Published on Jan 8, 2018 at 1:11 pm in General Blogs.

After compiling highway accident figures from 2016, the National Safety Council found that traffic deaths increased 6 percent over 2015. The Council also conducted a survey about driving behaviors that revealed some unsettling results.

The NSC report shows that drivers are becoming increasingly complacent about drinking and driving as well as cellphone use while behind the wheel, despite knowing they are taking risks — with their own lives and others’.

Cause and effect

There were 40,200 roadway fatalities across the nation in 2016, the first time the number of deaths had exceeded 40,000 since 2007. The report released by the NSC, a safety advocacy group, provides an indication of the causes of tragic accidents:

  • 47 percent—almost half—of those surveyed are comfortable with the activity of texting while driving.
  • 10 percent of the participants admitted to driving drunk, and 43 percent of those had been in a car crash while under the influence of alcohol or drugs.
  • 16 percent of participants said they do not always wear seat belts while driving.
  • 25 percent admit to speeding on residential streets.

Stricter laws and penalties recommended

The NSC sees a link between serious highway crashes and the complacency exhibited by many motorists, those who feel they can drive after having a few drinks, and those who allow distractions like texting and emailing to occur. None of this needs to happen.

The NSC is calling for a total ban on cellphone use by drivers, including systems that are hands-free. (Fifteen states already have such bans, including Maryland, where it is a primary offense, meaning law enforcement can stop and ticket drivers solely for using a phone while driving.)

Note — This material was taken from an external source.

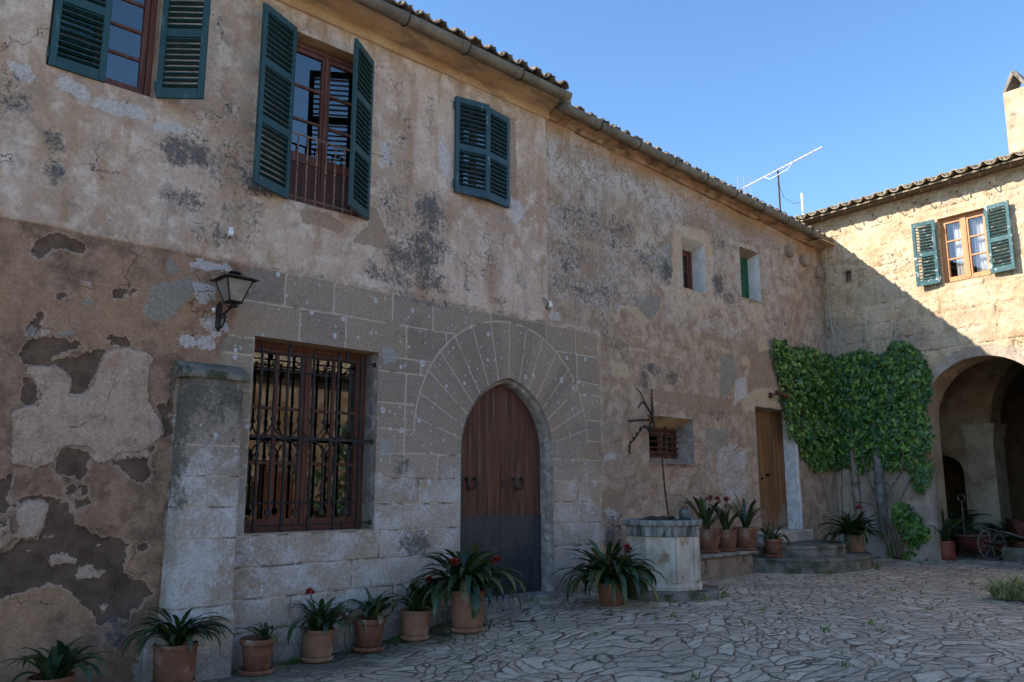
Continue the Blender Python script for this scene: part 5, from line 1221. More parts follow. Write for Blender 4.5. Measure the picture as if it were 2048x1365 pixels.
b = MB(); octo(b, [(.476, .76), (.50, .765), (.505, .78), (.505, .875), (.515, .89), (.54, .905), (.545, .955), (.535, .965), (.40, .965), (.385, .955), (.385, .80), (.0, .79)]); b.build('rim', simple('dark_streaked_rim_stone', (.16, .155, .15), (.34, .325, .30), 7, .9, .6, .012, .15, stretch=(1.6, 1.6, .4), c3=(.07, .075, .07), t3=(.5, .64)), we)
b = MB(); b.box(-.36, .36, -.16, .16, .0, .022, Matrix.Translation((WX, WY + .05, .966)) @ Matrix.Rotation(.5, 4, 'Z')); 
for k in (-.22, 0, .22): b.box(-.36, .36, -.012 + k * .6, .012 + k * .6, .022, .034, Matrix.Translation((WX, WY + .05, .966)) @ Matrix.Rotation(.5, 4, 'Z'))
b.build('cover', M['iron'], we)
bk = thing('bucket', 'small grey metal bucket standing on the well rim', 'bucket', (9.30, -1.22, .966))
b = MB(); b.lathe([(.062, 0), (.078, .02), (.080, .105), (.074, .125), (.060, .132), (0, .132)], 20, (0, 0, 0)); b.build('pail', M['galv'], bk, True, True)
b = MB(); b.tube([(.08 * math.cos(t), 0, .10 + .075 * math.sin(t)) for t in np.linspace(0, math.pi, 13)], .005, 5); b.build('handle', M['iron'], bk, local=True)
# wrought-iron pulley arm above the well
ar = thing('pulley_arm', 'rusty wrought iron arm with twisted hook projecting from wall above the well', 'iron arm', (10.23, 0, 2.4))
b = MB(); b.tube([(10.24, .03, 2.41), (9.4, -.44, 2.33), (8.5, -.96, 2.235)], .019, 6); b.build('bar', M['iron'], ar)
b = MB(); n = 60
b.tube([(10.22 + .006 * math.cos(k * .9), -.05 + .006 * math.sin(k * .9), 2.36 + .52 * k / n) for k in range(n + 1)], [.026 - .018 * k / n + .004 * math.sin(k * .9) for k in range(n + 1)], 6); b.build('spike', M['iron'], ar)
P = [Vector((10.18, -.03, 2.22)), Vector((9.95, -.16, 2.27)), Vector((9.6, -.33, 2.25)), Vector((9.2, -.55, 2.12)), Vector((8.85, -.75, 2.02)), Vector((8.5, -.95, 1.93)), Vector((8.47, -.97, 1.86)), Vector((8.47, -.97, 1.80))]
Q = []
for i in range(len(P) - 1):
    for k in range(10): Q.append(P[i].lerp(P[i + 1], k / 10) + Vector((0, 0, .011 * math.cos((i * 10 + k) * .8))) + Vector((.008 * math.sin((i * 10 + k) * .8), 0, 0)))
b = MB(); b.tube(Q, [.024 + .006 * math.cos(k * .8) - .0002 * k for k in range(len(Q))], 6); b.build('twisted_hook', M['iron'], ar)
b = MB(); b.tube([(10.2, -.05, 2.48), (9.85, -.22, 2.58), (9.5, -.42, 2.60), (9.25, -.55, 2.52), (9.2, -.58, 2.48)], [.018, .016, .014, .012, .008], 6); b.tube([(9.85, -.22, 2.59), (9.4, -.45, 2.74), (9.2, -.55, 2.75)], .008, 5); b.build('curl', M['iron'], ar)
b = MB(); b.tube([(10.235 + .05 * math.cos(t), -.03, 2.33 + .06 * math.sin(t)) for t in np.linspace(0, 2 * math.pi, 14)], .014, 6); b.build('ring', M['iron'], ar)
P0 = Vector((10.46, -.03, 1.83)); P1 = Vector((9.27, -.98, .985)); b = MB(); n = 90
Q = [P0.lerp(P1, k / n) - Vector((0, 0, .16 * math.sin(math.pi * (k / n)) * (1 - .3 * k / n))) for k in range(n + 1)]
b.tube([q + Vector((.004 * math.cos(k * 1.6), 0, .004 * math.sin(k * 1.6))) for k, q in enumerate(Q)], [.013 + .004 * math.cos(k * 1.6) for k in range(n + 1)], 6)
chn = b.build('well_chain', M['rust']); tag(chn, 'rusty chain sagging from the small grated window down to the well', 'chain')

# ------------------------------------------------------------------ wall lantern, insulators, floodlight, cables
ln = thing('wall_lantern', 'black iron lantern with frosted panes on a scrolled bracket left of the barred window', 'lantern', (3.33, 0, 3.0))
b = MB(); b.box(3.305, 3.355, -.03, .02, 2.90, 3.13, bev=.008); b.lathe([(0, 0), (.022, .02), (0, .06)], 8, (3.33, -.015, 3.12)); b.lathe([(0, -.05), (.02, -.02), (0, 0)], 8, (3.33, -.015, 2.91))
b.tube([(3.33, -.02, 3.02), (3.335, -.10, 3.03), (3.345, -.18, 3.06), (3.35, -.25, 3.085)], .013, 7)
b.tube([(3.33, -.02, 2.92), (3.335, -.07, 2.90), (3.34, -.11, 2.94), (3.342, -.13, 3.0), (3.34, -.12, 3.035)], .010, 6)
b.tube([(3.34, -.115 + .03 * math.cos(t), 2.985 + .03 * math.sin(t)) for t in np.linspace(0, 5.2, 14)], .007, 5); b.lathe([(0, -.018), (.018, 0), (0, .018)], 8, (3.341, -.125, 2.96)); b.build('bracket', M['iron'], ln)
def frus(b, z0, z1, h0, h1, c=(3.352, -.26)):
    return [[(c[0] + sx * h, c[1] + sy * h, z) for sx, sy in ((-1, -1), (1, -1), (1, 1), (-1, 1))] for z, h in ((z0, h0), (z1, h1))]
lo, hi = frus(b, 3.125, 3.335, .062, .128)
b = MB()
for k in range(4):
    b.tube([lo[k], hi[k]], .0085, 6); b.tube([lo[k], lo[(k + 1) % 4]], .009, 6); b.tube([hi[k], hi[(k + 1) % 4]], .009, 6); b.lathe([(0, -.022), (.011, -.01), (0, 0)], 6, (lo[k][0], lo[k][1], 3.12))
b.lathe([(0, -.05), (.018, -.045), (.022, -.02), (.05, -.008), (.066, .0), (0, .002)], 12, (3.352, -.26, 3.122))
for k in range(8): a = k * math.pi / 4; b.tube([(3.352 + .018 * math.cos(a), -.26 + .018 * math.sin(a), 3.075), (3.352 + .055 * math.cos(a), -.26 + .055 * math.sin(a), 3.085), (3.352 + .06 * math.cos(a), -.26 + .06 * math.sin(a), 3.12)], .004, 4)
b.build('lantern_frame', M['iron'], ln)
for k in range(4):
    g = MB(); g.quad(lo[k], lo[(k + 1) % 4], hi[(k + 1) % 4], hi[k]); g.build('glass_panel', M['lampglass'], ln)
b = MB(); A, B = frus(b, 3.338, 3.392, .178, .055); b.add(A + B, [(0, 1, 5, 4), (1, 2, 6, 5), (2, 3, 7, 6), (3, 0, 4, 7), (3, 2, 1, 0), (4, 5, 6, 7)])
b.build('lantern_roof', M['iron'], ln); b = MB(); b.lathe([(.02, 0), (.02, .015), (.062, .018), (.05, .034), (.02, .042), (0, .044)], 16, (3.352, -.26, 3.392)); b.build('cap', M['iron'], ln)
g = MB(); g.tube([(3.27, -.02, 3.06), (3.25, -.06, 3.075)], .017, 8); g.build('lamp_switch', M['white'], ln)
def insulator(x, z, label):
    b = MB(); b.lathe([(0, -.05), (.028, -.05), (.03, .0), (.018, .008), (.022, .02), (.020, .035), (0, .04)], 12, (x, -.055, z)); o = b.build('wall_insulator', M['white'], None, True)
    tag(o, label, 'insulator', 'white porcelain insulators on the front wall')
    h = MB(); h.tube([(x, .03, z - .06), (x, -.04, z - .07), (x, -.055, z - .05)], .006, 5); h.build('hook', M['rust'], o)
insulator(3.377, 3.89, 'white porcelain insulator on grey-stained plaster high above the lantern')
insulator(7.975, 3.87, 'white porcelain insulator at the plaster seam above the pointed portal')
b = MB(); b.tube([(7.86, -.02, 3.93), (7.89, -.05, 3.92), (7.92, -.05, 3.86), (7.93, -.02, 3.80)], .008, 5); o = b.build('wall_hook', M['iron']); tag(o, 'bent black iron hook beside the insulator above the portal', 'hook')
fl = thing('flood_light', 'rusty spot lamp on a short arm above the brown side door', 'lamp', (14.0, 0, 3.08))
b = MB(); b.box(13.86, 13.93, -.04, .02, 3.02, 3.12, bev=.01); b.tube([(13.9, -.03, 3.08), (14.02, -.10, 3.10), (14.15, -.14, 3.07)], .014, 6); b.build('arm', M['rust'], fl)
b = MB(); b.tube([(13.93, -.10, 3.13), (14.22, -.17, 3.06)], [.03, .055], 12); b.build('lamp_head', M['rust'], fl)
b = MB(); p = [ew(.17, .12, 6.35), ew(.13, .07, 6.1), ew(.10, .05, 5.6), ew(.12, .05, 4.9), ew(.18, .06, 4.45), ew(.30, .08, 4.05), ew(.36, .1, 3.7)]; b.tube(p, .013, 6); o = b.build('wall_cable', M['cable']); tag(o, 'pale cable running down the corner from gutter into the ivy', 'cable')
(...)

The National Safety Council also believes that (a) ignition interlock devices should be mandatory for all first-time offenders convicted of DUI, as it is in Maryland, and that (b) acquiring a driver’s license should be tougher in the first place for new drivers under the age of 21.

The consequences

Car crash injuries, from broken bones to head trauma, can be both life-altering and extremely expensive. All you can do is try to be a responsible driver and hope that the motorists who share the road are equally responsible and understand the consequences of taking risks.